We Built a Custom Font Because Nothing Off the Shelf Fit
Unique and Distinct Typography
Once the handcrafted aesthetic was established as the visual foundation, it created a problem: no existing typeface felt right in it. Standard options looked borrowed. So we designed a custom font — letters drawn by hand, structurally informed by Gotham Condensed, but with the same warmth and irregularity as the rest of the brand system. The goal was to make sure that any word set in the Grubhub typeface felt unmistakably Grubhub, whether it appeared in a transit ad, on the homepage, or inside the product.
The Homepage Had to Do Brand Work and Conversion Work at the Same Time
Landing Page Design • Content strategy
The homepage was where the brand met the business. It had to communicate what Grubhub was to someone who'd never heard of it, build enough trust for them to enter their address, and do all of that without sacrificing the warmth and personality of the brand. The handcrafted visual system carried through the layout, but the page had to be clean and direct enough to actually convert. Personality without clarity is just noise — this had to be both.
We Finished the Logo Last — After the Ads Were Already Done
Logo Design
The wordmark had one job: feel approachable without feeling cheap, and energetic without feeling juvenile. That balance took longer to find than almost anything else in the project. We went through dozens of iterations, testing the logo against the ads, the homepage, and the broader visual system as it developed — which is why it ended up being the last thing we locked down, even after the ad campaign was already finished. In a conventional process, the logo comes first. Here, letting everything else inform it produced a better result.

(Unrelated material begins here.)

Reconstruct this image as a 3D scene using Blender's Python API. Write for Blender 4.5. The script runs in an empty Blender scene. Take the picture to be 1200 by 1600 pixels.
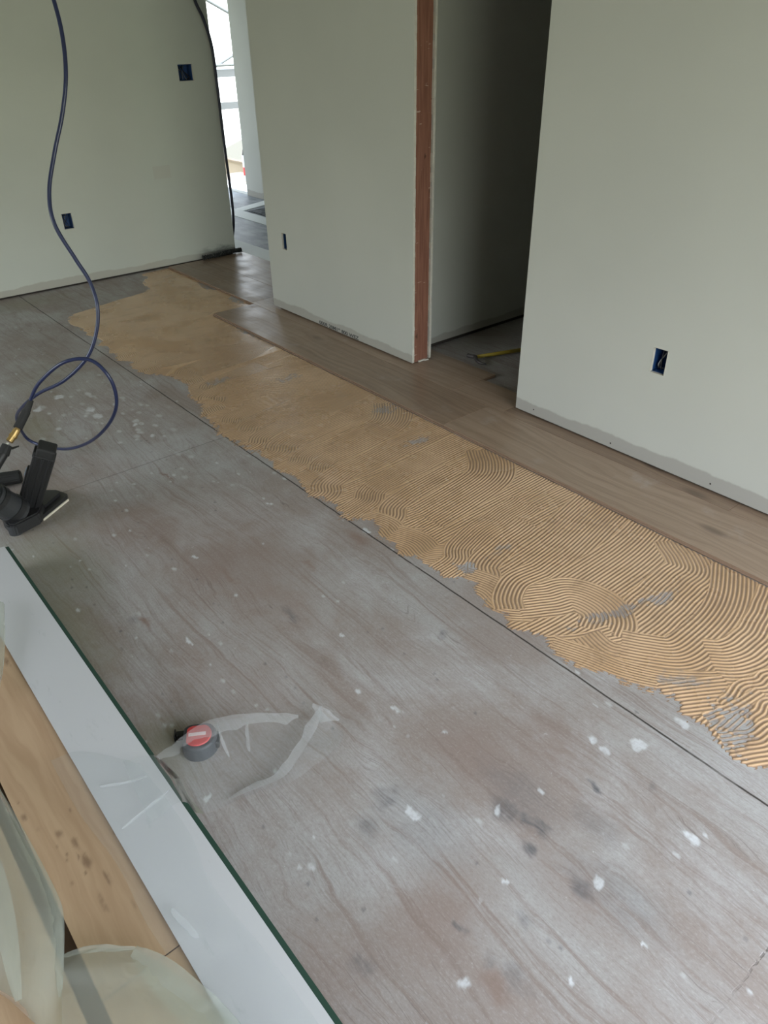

A Brand Built to Scale — and It Did
Creative Direction • Branding
The visual identity we built in 2010 had to grow with the company — through a merger with Seamless, through the IPO, through a design team that eventually scaled to 15 people. What made it durable wasn't polish. It was the clarity of the principles underneath it. When everyone understands what a brand is supposed to feel like and why, the system can be extended by people who weren't in the room when it was built. That's what a good brand foundation does. This one held.